Roberts will tap his inner umpire in impeachment trial

Law Journals

America’s last prolonged look at Chief Justice John Roberts came 14 years ago, when he told

senators during his Supreme Court confirmation hearing that judges should be like baseball

umpires, impartially calling balls and strikes.

“Nobody ever went to a ballgame to see the umpire,” Roberts said.

His hair grayer, the 64-year-old Roberts will return to the public eye as he makes the short trip

from the Supreme Court to the Senate to preside over President Donald Trump’s impeachment

trial. He will be in the national spotlight, but will strive to be like that umpire ? doing his best to

avoid the partisan mire.

“He’s going to look the part, he’s going to play the part and he’s the last person who wants the

part,” said Carter Phillips, who has argued 88 Supreme Court cases, 43 of them in front of Roberts.

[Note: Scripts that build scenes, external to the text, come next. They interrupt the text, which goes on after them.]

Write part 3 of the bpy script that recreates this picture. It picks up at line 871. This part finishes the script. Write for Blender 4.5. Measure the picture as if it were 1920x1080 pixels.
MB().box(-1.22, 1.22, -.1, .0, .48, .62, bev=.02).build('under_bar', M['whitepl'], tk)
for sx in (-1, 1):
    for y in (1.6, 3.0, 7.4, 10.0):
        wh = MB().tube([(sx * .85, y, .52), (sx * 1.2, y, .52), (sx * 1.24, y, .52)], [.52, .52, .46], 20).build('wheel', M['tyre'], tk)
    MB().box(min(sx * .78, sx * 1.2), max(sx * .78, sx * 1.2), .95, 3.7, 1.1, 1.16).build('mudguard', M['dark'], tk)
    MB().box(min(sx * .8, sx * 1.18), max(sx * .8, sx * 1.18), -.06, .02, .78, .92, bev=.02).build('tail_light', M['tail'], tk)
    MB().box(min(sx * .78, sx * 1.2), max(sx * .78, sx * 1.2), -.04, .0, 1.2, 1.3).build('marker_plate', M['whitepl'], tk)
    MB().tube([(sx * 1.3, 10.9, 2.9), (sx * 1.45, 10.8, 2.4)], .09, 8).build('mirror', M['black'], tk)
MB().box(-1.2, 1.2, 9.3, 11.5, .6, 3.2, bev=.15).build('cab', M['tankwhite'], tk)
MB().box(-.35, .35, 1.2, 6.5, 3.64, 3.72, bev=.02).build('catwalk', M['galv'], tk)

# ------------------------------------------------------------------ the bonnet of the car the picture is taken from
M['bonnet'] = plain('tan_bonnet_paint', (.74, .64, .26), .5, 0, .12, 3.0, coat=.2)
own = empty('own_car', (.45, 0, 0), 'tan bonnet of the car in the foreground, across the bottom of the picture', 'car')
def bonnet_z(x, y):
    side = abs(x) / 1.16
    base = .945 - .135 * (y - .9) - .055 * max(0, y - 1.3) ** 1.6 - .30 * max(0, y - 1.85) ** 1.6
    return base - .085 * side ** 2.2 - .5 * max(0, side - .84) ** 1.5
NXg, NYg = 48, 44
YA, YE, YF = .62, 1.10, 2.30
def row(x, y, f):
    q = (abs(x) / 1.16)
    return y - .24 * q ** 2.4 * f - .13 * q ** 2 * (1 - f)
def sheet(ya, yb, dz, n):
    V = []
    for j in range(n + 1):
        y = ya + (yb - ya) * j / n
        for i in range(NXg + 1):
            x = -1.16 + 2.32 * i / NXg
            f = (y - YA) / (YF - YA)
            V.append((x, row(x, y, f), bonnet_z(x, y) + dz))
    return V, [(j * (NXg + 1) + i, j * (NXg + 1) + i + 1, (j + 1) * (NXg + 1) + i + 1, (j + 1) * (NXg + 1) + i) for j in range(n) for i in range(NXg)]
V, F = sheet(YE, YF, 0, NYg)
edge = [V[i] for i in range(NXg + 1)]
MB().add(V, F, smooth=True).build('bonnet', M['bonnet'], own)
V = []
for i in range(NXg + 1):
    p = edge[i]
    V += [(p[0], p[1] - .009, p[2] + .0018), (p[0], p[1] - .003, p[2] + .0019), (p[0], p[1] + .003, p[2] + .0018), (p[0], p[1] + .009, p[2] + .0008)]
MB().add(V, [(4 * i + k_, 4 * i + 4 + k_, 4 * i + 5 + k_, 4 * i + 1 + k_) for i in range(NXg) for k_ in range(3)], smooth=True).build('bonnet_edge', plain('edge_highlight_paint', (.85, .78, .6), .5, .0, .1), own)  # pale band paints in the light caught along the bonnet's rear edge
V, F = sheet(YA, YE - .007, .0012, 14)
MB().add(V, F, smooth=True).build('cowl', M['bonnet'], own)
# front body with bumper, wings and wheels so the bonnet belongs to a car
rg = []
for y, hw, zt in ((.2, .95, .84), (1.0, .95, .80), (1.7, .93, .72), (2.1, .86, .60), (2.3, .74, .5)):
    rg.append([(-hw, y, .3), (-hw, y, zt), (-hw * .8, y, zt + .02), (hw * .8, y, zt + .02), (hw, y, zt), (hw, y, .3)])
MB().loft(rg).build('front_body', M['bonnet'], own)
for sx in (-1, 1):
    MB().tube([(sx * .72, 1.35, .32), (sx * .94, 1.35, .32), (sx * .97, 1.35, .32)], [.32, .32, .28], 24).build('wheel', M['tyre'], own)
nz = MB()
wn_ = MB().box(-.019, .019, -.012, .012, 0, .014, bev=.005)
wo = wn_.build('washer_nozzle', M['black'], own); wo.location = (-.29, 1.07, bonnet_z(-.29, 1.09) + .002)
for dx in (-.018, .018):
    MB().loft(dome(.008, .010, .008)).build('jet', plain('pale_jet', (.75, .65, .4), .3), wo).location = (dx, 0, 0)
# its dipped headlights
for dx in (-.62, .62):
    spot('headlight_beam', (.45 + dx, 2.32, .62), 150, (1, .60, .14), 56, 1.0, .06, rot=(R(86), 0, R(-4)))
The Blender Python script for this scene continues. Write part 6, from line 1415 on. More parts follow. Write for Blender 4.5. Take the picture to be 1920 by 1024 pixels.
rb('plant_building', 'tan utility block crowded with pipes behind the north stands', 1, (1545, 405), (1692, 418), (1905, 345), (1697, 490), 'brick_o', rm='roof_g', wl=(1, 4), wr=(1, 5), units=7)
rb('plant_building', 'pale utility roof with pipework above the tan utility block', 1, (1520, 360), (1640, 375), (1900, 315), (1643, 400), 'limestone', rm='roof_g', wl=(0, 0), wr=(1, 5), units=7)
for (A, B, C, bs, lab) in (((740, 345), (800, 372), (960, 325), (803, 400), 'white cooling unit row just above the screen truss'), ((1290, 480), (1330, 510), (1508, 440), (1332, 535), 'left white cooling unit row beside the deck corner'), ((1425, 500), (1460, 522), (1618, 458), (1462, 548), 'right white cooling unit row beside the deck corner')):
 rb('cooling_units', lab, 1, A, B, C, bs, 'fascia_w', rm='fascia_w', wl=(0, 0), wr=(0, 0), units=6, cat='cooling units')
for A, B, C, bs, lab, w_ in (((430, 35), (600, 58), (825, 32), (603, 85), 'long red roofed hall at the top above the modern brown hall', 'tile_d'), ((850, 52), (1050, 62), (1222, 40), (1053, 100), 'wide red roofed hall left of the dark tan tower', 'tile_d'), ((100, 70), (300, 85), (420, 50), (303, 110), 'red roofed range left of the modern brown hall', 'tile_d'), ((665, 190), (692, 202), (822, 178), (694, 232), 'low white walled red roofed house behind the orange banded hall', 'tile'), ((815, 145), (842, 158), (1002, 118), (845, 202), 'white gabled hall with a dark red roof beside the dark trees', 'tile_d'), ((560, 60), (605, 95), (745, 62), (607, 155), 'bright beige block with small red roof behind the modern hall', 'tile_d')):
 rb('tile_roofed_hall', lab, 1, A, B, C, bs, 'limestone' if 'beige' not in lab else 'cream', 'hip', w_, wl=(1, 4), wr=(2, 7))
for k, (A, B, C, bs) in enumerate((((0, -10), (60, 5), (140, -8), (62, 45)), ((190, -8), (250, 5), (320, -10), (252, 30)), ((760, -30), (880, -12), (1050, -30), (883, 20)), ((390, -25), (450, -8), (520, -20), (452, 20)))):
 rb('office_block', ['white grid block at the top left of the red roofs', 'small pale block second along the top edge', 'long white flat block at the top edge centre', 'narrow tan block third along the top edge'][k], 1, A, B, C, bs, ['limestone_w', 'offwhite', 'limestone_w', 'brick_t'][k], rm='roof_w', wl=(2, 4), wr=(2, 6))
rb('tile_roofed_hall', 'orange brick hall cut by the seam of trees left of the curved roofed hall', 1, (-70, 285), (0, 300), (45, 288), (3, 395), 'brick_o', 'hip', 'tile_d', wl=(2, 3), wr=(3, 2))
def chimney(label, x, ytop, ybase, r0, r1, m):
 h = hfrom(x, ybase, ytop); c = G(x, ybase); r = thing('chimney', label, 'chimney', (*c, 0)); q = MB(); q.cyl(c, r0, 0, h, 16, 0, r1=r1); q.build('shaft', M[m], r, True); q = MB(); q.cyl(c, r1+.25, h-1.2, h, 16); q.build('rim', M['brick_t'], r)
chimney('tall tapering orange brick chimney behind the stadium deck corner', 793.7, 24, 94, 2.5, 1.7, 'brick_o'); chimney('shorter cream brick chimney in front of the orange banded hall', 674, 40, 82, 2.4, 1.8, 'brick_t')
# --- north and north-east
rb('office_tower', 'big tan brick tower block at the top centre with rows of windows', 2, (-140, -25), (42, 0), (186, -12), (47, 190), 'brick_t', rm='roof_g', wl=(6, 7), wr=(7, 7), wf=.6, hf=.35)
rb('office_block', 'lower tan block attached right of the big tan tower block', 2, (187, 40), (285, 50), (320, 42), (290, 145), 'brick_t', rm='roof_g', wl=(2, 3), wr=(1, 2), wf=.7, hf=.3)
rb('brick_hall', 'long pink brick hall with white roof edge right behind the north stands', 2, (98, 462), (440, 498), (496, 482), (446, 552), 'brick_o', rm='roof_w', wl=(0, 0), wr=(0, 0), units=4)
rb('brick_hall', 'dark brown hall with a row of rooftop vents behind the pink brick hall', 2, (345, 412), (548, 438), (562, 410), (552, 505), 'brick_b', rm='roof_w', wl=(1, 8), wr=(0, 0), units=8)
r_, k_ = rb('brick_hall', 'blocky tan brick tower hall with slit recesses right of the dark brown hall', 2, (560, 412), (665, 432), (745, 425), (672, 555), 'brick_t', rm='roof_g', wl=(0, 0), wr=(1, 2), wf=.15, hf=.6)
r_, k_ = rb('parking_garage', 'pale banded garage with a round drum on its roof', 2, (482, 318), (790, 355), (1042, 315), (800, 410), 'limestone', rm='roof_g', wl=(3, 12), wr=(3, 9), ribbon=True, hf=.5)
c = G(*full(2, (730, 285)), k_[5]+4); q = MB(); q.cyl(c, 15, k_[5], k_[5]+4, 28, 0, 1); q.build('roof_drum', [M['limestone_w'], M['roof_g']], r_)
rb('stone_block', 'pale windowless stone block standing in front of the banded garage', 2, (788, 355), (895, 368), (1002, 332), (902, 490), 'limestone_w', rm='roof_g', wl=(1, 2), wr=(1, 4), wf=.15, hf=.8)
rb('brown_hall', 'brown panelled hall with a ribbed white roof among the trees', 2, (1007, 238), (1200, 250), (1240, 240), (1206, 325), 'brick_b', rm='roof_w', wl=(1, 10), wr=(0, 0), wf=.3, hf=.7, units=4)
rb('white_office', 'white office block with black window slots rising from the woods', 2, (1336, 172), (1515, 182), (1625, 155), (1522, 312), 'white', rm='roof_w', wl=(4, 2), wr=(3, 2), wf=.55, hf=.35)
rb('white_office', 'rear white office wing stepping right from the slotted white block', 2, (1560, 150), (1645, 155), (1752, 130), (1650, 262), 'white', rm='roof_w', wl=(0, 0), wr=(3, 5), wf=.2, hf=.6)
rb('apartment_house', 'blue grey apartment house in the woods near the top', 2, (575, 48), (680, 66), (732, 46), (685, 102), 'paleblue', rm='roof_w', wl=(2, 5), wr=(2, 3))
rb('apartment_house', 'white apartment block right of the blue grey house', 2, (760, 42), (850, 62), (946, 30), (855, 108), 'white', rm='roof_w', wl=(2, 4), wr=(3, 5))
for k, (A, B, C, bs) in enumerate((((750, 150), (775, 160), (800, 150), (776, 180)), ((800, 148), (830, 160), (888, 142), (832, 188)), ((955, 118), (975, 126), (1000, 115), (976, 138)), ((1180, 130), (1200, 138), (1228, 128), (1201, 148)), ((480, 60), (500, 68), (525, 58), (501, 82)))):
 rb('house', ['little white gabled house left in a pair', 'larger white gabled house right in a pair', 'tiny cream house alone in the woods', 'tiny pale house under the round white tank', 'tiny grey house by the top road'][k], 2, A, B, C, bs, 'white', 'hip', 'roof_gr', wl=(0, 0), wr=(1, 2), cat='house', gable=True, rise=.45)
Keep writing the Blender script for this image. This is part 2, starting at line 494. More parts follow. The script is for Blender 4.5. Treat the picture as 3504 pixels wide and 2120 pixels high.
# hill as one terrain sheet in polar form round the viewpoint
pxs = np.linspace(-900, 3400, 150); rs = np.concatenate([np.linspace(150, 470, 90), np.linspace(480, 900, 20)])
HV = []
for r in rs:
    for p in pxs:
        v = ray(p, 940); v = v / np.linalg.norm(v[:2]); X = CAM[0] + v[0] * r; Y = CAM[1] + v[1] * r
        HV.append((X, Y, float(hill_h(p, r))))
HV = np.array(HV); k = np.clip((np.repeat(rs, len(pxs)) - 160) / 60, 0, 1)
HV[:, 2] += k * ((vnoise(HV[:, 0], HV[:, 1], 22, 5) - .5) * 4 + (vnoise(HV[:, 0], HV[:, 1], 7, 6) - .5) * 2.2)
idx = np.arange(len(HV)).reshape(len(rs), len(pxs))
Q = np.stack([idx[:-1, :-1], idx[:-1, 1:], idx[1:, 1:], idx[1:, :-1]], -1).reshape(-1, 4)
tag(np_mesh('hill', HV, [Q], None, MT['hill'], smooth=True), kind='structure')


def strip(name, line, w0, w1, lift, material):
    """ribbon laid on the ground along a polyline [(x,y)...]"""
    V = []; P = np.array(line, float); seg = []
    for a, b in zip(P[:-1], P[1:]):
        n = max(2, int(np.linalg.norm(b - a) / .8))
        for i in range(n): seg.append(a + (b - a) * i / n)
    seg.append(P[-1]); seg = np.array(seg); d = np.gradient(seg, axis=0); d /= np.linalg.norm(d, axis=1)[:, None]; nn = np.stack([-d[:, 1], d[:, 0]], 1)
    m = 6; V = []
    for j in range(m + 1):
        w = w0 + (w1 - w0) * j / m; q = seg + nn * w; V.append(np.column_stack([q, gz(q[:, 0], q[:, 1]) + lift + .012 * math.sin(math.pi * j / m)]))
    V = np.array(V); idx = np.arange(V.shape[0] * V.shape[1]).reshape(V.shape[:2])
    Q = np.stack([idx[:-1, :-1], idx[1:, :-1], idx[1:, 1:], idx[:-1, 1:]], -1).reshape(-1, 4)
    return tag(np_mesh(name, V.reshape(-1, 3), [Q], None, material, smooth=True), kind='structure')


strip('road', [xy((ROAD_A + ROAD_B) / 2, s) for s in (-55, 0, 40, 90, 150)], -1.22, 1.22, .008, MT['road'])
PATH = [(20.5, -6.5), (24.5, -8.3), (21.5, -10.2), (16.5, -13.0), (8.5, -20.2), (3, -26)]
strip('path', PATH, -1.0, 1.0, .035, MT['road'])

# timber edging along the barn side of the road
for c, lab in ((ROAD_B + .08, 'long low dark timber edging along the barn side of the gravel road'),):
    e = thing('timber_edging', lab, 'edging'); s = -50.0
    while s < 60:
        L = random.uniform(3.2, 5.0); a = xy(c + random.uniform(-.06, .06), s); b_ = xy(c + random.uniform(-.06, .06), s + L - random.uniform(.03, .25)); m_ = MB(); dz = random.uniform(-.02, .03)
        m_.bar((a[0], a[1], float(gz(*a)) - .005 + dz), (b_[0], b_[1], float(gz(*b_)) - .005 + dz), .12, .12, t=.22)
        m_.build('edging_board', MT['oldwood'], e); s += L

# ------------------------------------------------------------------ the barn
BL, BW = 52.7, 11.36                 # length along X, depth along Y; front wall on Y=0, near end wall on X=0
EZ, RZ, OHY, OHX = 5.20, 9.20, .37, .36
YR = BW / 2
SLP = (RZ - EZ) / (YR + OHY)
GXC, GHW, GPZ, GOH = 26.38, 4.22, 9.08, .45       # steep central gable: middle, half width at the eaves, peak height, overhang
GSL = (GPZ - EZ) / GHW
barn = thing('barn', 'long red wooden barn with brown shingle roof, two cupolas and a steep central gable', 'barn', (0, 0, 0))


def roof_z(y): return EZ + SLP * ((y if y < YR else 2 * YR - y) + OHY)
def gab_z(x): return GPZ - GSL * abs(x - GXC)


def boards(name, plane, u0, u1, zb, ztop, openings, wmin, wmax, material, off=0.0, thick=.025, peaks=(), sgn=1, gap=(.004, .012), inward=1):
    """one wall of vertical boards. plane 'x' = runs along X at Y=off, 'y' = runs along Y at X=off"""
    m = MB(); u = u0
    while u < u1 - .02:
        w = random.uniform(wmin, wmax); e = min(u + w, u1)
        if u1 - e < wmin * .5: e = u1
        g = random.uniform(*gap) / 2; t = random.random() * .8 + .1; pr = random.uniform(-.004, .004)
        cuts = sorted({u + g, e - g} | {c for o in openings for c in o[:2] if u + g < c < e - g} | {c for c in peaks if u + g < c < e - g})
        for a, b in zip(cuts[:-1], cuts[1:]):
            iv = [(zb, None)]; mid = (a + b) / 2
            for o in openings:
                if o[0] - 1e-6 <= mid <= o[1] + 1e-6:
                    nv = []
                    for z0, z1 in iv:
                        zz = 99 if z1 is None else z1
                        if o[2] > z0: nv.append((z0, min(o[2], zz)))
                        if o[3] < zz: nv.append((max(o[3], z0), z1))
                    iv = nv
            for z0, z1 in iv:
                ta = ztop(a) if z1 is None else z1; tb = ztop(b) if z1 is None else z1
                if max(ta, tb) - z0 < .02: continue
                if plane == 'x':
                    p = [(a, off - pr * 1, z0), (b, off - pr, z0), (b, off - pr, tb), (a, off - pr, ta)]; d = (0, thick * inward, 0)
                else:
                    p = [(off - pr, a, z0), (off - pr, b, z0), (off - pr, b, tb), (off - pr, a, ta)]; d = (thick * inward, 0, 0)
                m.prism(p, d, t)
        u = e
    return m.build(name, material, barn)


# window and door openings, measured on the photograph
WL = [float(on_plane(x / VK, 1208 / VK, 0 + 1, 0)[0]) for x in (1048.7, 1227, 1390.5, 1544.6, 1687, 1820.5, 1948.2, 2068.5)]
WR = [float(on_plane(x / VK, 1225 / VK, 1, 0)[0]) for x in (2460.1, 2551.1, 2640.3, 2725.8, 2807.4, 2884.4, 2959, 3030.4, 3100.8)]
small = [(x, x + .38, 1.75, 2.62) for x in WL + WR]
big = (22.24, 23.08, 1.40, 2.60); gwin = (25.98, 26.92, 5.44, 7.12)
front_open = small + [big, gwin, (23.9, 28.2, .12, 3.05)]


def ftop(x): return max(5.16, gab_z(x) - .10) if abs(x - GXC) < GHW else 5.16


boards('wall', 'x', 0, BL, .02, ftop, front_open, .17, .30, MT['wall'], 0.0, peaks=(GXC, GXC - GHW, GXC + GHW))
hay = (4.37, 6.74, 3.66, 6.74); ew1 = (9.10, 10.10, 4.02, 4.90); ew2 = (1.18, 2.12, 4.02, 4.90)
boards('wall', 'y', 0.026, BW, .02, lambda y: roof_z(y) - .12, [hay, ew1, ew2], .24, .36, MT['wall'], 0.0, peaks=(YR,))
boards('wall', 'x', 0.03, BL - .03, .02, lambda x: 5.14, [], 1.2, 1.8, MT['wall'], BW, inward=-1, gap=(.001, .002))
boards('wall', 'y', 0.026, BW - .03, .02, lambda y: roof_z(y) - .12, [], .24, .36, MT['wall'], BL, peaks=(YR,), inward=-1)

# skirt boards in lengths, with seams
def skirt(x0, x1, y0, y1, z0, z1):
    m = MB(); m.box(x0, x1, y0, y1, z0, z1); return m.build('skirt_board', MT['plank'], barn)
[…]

He has a ready model he can follow: Chief Justice William Rehnquist, who never became the center

of attention when he presided over President Bill Clinton’s Senate trial.

As Roberts moves from the camera-free, relative anonymity of the Supreme Court to the glare of

television lights in the Senate, he will have the chance to demonstrate by example what he has

preached relentlessly in recent years: Judges are not politicians.